Richard Lewers Pegboard confessions 2009, acrylic on pegboard, dimensions variable. Private Collections, Auckland, Adelaide and Melbourne.

'Nobody Likes a Show Off', curated by Kirrily Hammond at the Monash University Museum of Art, is the largest survey ever of Richard Lewer's work. With pieces divided thematically over MUMA’s three exhibition spaces, visitors are able to contemplate with focus Lewer’s subjects ranging from crime, religion and suburbia to his boxing club; whilst also tracing linkages across the gallery that peel away the complexity of an art practice that embodies a succinct, powerful set of personal and at times poignantly humorous critical exchanges.

I n Lewer’s 'Stations of the Cross' (2008) series of paintings, violence is not only symbolic, but made physical through the visceral nature of the artist’s use of pink, fleshy enamel. The reference point of the work is deflected from the mythologised act of Christ’s execution to a semiotic representation of the body. In past the aestheticisation of Christ’s crucifixion has served to eliminate the 'actual’ physicality of his death, leaving behind a more powerful, fear-inducing, symbolic violence. Lewer’s visceral stations of the cross however show Christ and the Romans as essentially flesh and blood. We project our knowledge of the Catholic religion onto these works, yet the paintings manage to remain removed from our preconceived readings, inhabiting a kind of universal human commonality -- of physicality and flesh. It is the intimacy of Lewer’s connection to these topics, apparent even without a knowledge of his Catholic upbringing in New Zealand, that is deeply moving without being self-consciously sentimental. Like the difference in the connections of a new-born child whose umbilical cord is severed but who cannot be cut from the emotional linkage with its mother, Lewer’s life and work seem inescapably tied. Perhaps it is this umbilical cord the artist tries to cut in 'Woodchop' (2000), where he enacts the physical violence of chopping a log in a gallery. A clear purging, there is applause from onlookers as he succeeds in cutting through the wood. Through projecting the symbolism of this act the artist can experience brief freedom, however the symbolic linkage of Lewer’s life and practice remains unsevered.

While a crossover between art and life is arguably inescapable in any creative practice, Lewer’s subjectivity is most effective in its ability to disintegrate any sense of mediation or differentiation between the two. The artist sees the notions of skill, discipline and training as links that tie not only the elements of his practice together, but also his practice to the broader context of his life. This unmediated dialogue is perhaps most apparent in works such as 'Pegboard Confessions' (2009), where Lewer scrawls on pegboard seemingly unreserved admissions given at a Catholic confession booth (a throwback to his religious upbringing). This is art recounting life, yet his commentary renders such a distinction as unimportant. Lewer’s texts seem particularly ‘real’ not because they are unique or different in nature to other critical exchanges often presented through art, nor for their subjects, but because of the artist’s individual ability to imbue a sense of closeness to his subject matter without alienating the viewers. We are invited into Lewer’s experiences, but can so easily draw them into our own.

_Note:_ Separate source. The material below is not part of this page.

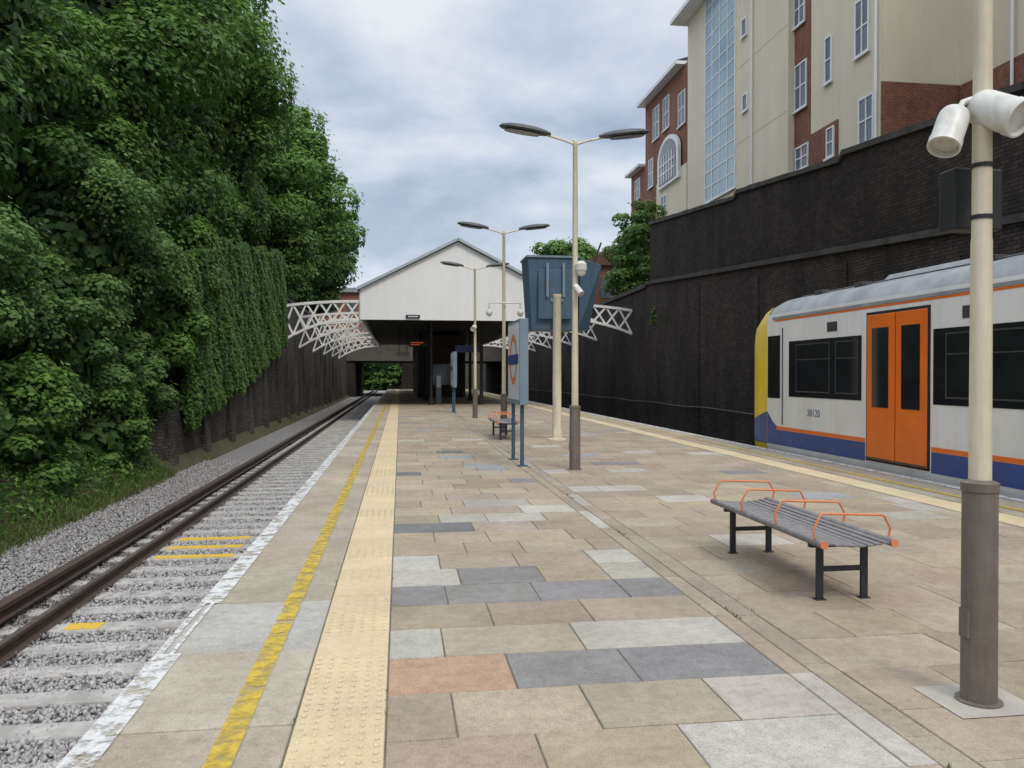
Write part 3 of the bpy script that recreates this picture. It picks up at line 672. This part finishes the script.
o=dup(L2,(px0,py0,0),'nearest cream lamp post on brown sleeve at the right, carrying two cameras'); o.scale=(.88,.88,1)
dup(L2,(2.84,21.9,0),'cream twin-headed lamp post standing by the far orange bench')
dup(L2,(2.76,29.6,0),'small farthest twin-headed lamp post in front of the white gable')
sheet(NP[0]-.20,NP[0]+.24,NP[1]-.18,NP[1]+.20,.0045,'concrete_pad',pm('pad_concrete',(.44,.41,.36),(.36,.335,.29),5,.9,0,.3,60))
def camera_unit(label,c,axis,L,r,mount):
    c=Vector(c);ax=Vector(axis).normalized(); t=thing('security_camera',label,'camera',tuple(c))
    MB().lathe(c-ax*L/2,[(r*.55,-.012),(r*.85,0),(r*.97,.02),(r,.05),(r,L*.8),(r*1.05,L*.81),(r*1.05,L),(r*.93,L),(r*.9,L-.03)],26,ax).build('housing',M['whitemetal'],t,True)
    MB().lathe(c+ax*(L/2-.045),[(r*.88,0),(r*.88,.012)],20,ax).build('glass_front',M['glass'],t)
    MB().tube([tuple(c-ax*L*.3),tuple(Vector(mount).lerp(c,.45)+Vector((0,0,.05))),mount],.016,8).build('bracket',M['whitemetal'],t,True)
    return t
RV=Vector((CS,-SN,0)); FV=Vector((SN,CS,0))
def near(px,py,d): 
    return Vector((0,0,H))+FV*d+RV*((px-512)/F*d)+Vector((0,0,-(py-375)/F*d))
camera_unit('white barrel camera hanging left of the nearest lamp post',near(948,131,3.88),RV*(-.42)+FV*(-.30)+Vector((0,0,-.85)),.215,.072,near(972,100,3.92))
camera_unit('white barrel camera tilted out to the right of the nearest lamp post',near(997,113,3.84),RV*(.42)+FV*(-.75)+Vector((0,0,-.5)),.24,.086,near(976,98,3.9))
c=near(972,201,4.08)
t=thing('junction_box','black equipment box fixed behind the nearest lamp post','box',tuple(c))
MB().box(c.x-.135,c.x+.135,c.y-.04,c.y+.08,c.z-.155,c.z+.155).build('case',M['dark'],t,bevel=.01)
for zz in(c.z-.13,c.z+.12): MB().lathe((px0,py0,zz),[(.050,0),(.050,.02)],16).build('strap',M['dark'],t)
def dome(label,x,y,z):
    t=thing('dome_camera',label,'camera',(x,y,z)); MB().cyl((x,y,z+.05),(x+.12,y-.05,z+.05),.02).build('bracket',M['whitemetal'],t)
    MB().lathe((x+.1,y-.1,z-.14),[(.03,0),(.075,.03),(.09,.09),(.1,.1),(.1,.2),(.05,.25)],16).build('housing',M['whitemetal'],t,True)
dome('white dome camera on the lamp post by the blue screen housing',LX-.02,LY,3.40)
camera_unit('small white camera under the dome camera on the same lamp post',(LX+.02,LY-.16,3.02),(.3,-.5,-.6),.2,.055,(LX,LY,3.05))
t=thing('twin_camera_arm','white crossarm with two small globe cameras on the second lamp post','camera',(2.84,21.75,3.5))
za=H-(303-375)*22/F
MB().tube([(2.4,21.78,za),(3.3,21.78,za)],.02).build('crossarm',M['whitemetal'],t)
for x in(2.42,3.28): MB().lathe((x,21.78,za-.38),[(.02,0),(.07,.04),(.09,.10),(.07,.16),(.025,.2),(.015,.38)],14).build('globe',M['whitemetal'],t,True)
camera_unit('small white camera on the farthest lamp post',(2.70,29.45,H+47*29.6/F),(-.3,-.8,-.3),.3,.09,(2.76,29.6,3.45))
# ================================================================= SCREEN HOUSING
bx,by=G(557,440)
t=thing('camera_pole','thick cream pole on a flanged foot holding up the blue housing','pole',(bx,by,0))
MB().lathe((bx,by,0),[(.26,0),(.26,.03),(.14,.05),(.12,.3),(.11,.32),(.105,3.50),(.12,3.52),(.12,3.58)],20).build('column',M['cream'],t,True)
MB().box(bx-.16,bx+.16,by-.02,by+.13,3.40,3.50).build('yoke',M['blueedge'],t)
zl=lambda y:H-(y-375)*19.4/F
X=lambda px:((px+4-512)/F*19.4)*CS+19.4*SN
t=thing('screen_housing','large blue grey hooded screen housing mounted above the platform','housing',(bx,by,3.4))
y0=by+.14
mb=MB(); zt,zb=zl(256),zl(329)
mb.add([(X(530),y0,zb),(X(578),y0,zb),(X(578),y0+.9,zb),(X(530),y0+.9,zb),(X(525),y0-.1,zt),(X(579),y0-.1,zt),(X(579),y0+.9,zt),(X(525),y0+.9,zt)],[(3,2,1,0),(4,5,6,7),(0,1,5,4),(1,2,6,5),(2,3,7,6),(3,0,4,7)])
mb.build('left_hood',M['bluebox'],t,bevel=.02)
mb=MB(); mb.add([(X(580),y0+.1,zb+.02),(X(595),y0+.5,zb+.02),(X(595),y0+1.0,zb+.02),(X(580),y0+1.0,zb+.02),(X(581),y0,zt+.02),(X(606),y0+.2,zt-.12),(X(606),y0+1,zt-.12),(X(581),y0+1.0,zt+.02)],[(3,2,1,0),(4,5,6,7),(0,1,5,4),(1,2,6,5),(2,3,7,6),(3,0,4,7)])
mb.build('right_hood',M['bluebox'],t,bevel=.02)
MB().box(X(536),X(572),y0-.13,y0-.11,zl(318),zl(268)).build('back_panel',M['bluebox'],t,bevel=.008)
for q in(545,562): MB().bar((X(q),y0-.18,zl(262)),(X(q),y0-.18,zl(296)),.06,.05).build('mounting_bracket',M['blueedge'],t)
MB().box(X(524),X(579),y0-.14,y0+.95,zt+.001,zt+.05).build('top_lip',M['blueedge'],t)
MB().tube([(X(597),y0+.2,zt-.1),(X(602),y0-.1,zt+.4)],.022).build('aerial',M['lamp'],t)
# ================================================================= STATION SIGNS
def signboard(label,x,y,w=1.5):
    t=thing('station_sign',label,'sign',(x,y,0))
    for yy in(y-.52,y+.58): 
        MB().lathe((x,yy,0),[(.10,0),(.10,.015),(.035,.02),(.035,1.1)],12).build('post',M['bluebox'],t)
    zb,zt=1.08,2.58
    MB().box(x-.075,x+.075,y-w/2,y+w/2,zb,zt).build('frame',M['blueedge'],t,bevel=.006)
    for s in(-1,1):
        xa=x+s*.077; xb=x+s*.083
        MB().box(min(xa,xb),max(xa,xb),y-w/2+.05,y+w/2-.05,zb+.08,zt-.06).build('face_panel',M['signwhite'],t)
        mb=MB(); n=36; zc=zb+.80; vs=[]
        for k in range(n):
            q=2*math.pi*k/n
            for r in(.46,.33): vs.append((x+s*.086,y+r*math.cos(q),zc+r*math.sin(q)))
        mb.add(vs,[(2*k,2*k+1,(2*k+3)%(2*n),(2*k+2)%(2*n)) for k in range(n)]); mb.build('orange_ring',M['orange'],t)
        xa=x+s*.088; xb=x+s*.092
        MB().box(min(xa,xb),max(xa,xb),y-.62,y+.62,zc-.09,zc+.09).build('blue_bar',M['signblue'],t)
    return t
S1=signboard('pale blue framed station sign with orange ring near the lamp post',2.125,14.42)
dup(S1,(2.28,34.3,0),'farther small station sign on posts seen edge-on ahead of the gable')
# ================================================================= BENCH
BX,BY=3.13,6.08
def bench():
    t=thing('platform_bench','',"bench",(BX,BY,0))
    y0,y1=BY-.97,BY+.98; x0,x1=BX-.28,BX+.28
    N=8; mb=MB()
    for k in range(N):
        u=(k+.5)/N; x=x0+.045+(x1-x0-.09)*u; z=.448-.022*math.sin(u*math.pi); wd=(x1-x0-.09)/N-.009
        secs=np.linspace(y0,y1,14)
        for a0,b0 in zip(secs[:-1],secs[1:]): mb.box(x-wd/2,x+wd/2,a0+.003,b0-.003,z-.014,z)
    mb.build('seat',M['seat'],t,bevel=.003)
    for x in(x0+.02,x1-.02):
        r=MB().cyl((x,y0,.435),(x,y1,.435),.027,n=14).build('edge_rail',M['seat'],t,True)
        for y,s in((y0,-1),(y1,1)): MB().cyl((x,y,.435),(x,y+s*.010,.435),.028,n=14).build('end_cap',M['orange'],r)
    for y in (y0+.09,y0+.67,y1-.67,y1-.09):
        pts=[(x0+.005,y,.46),(x0-.012,y,.52),(x0+.045,y,.628),(x0+.06,y,.635),(x1-.05,y,.615),(x1-.035,y,.605),(x1+.01,y,.52),(x1-.005,y,.46)]
        MB().tube(pts,.0085,8).build('armrest',M['orange'],t,True)
    for y in(BY-.75,BY+.75):
        for x in(BX-.17,BX+.17):
            MB().box(x-.026,x+.026,y-.012,y+.012,0.008,.40).box(x-.04,x+.04,y-.03,y+.03,0,.008).build('leg',M['navy'],t,bevel=.003)
        MB().box(x0+.03,x1-.03,y-.02,y+.02,.375,.41).build('cross_rail',M['navy'],t)
        MB().box(BX-.143,BX+.143,y-.011,y+.011,.20,.235).build('stretcher',M['navy'],t)
    for x in(BX-.17,BX+.17): MB().box(x-.02,x+.02,y0+.1,y1-.1,.40,.412).build('seat_beam',M['navy'],t)
    return t
B1=bench(); B1['label']='near backless bench with grey slatted seat and four orange armrests'
B2=dup(B1,(2.62,20.3,0),'far bench with orange armrests beside the second lamp post')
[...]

'Fist a’ cuffs' (2001) is another example of an interplay in Lewer’s life and practice through discipline. Originally a performance at Conical as part of the Fitzroy space’s debut exhibition Adrift in 2001, the work is exhibited at MUMA as a video. What began as an art exchange (challenging fellow artist Luke Sinclair to a boxing match cum performance art work), saw Lewer seeking to understand this act’s language and rituals (through training and joining a boxing club), and subsequently adopting this method of dialogue continually and externally to his art practice (Lewer still boxes at the Northside Boxing Gym). Lewer would complete the cycle, re-presenting this now ‘real life’ physical exchange of boxing in his art practice later ('Committee', 2007; 'Northside Boxing Committee - David (the Prezz), Big Russ, Stu, me (Rash), Adrian, Danny, Mick and Terry', 2008). The slight element of absurdity in 'Fist a’ cuffs' shows the artist’s tendency to use his unique and somewhat black sense of humour as a device in communicating complex and multifaceted critiques.

It seems at first fitting that Richard Lewer’s survey 'Nobody Likes a Show Off' sits deep in Melbourne’s suburbs, at the Monash University Museum of Art. Though Lewer’s work presents a reflection of Australian (and New Zealand) suburbia, it is not entirely a critique of the domestic as it would be so easy to suggest. The subjectivity with which Lewer creates his work across painting, drawing and performance, and his willingness to place his personal interiority at the centre of much of his practice, means that domestic and suburban commonality becomes a vessel through which we can explore the artist’s reality, and in turn reflect our own.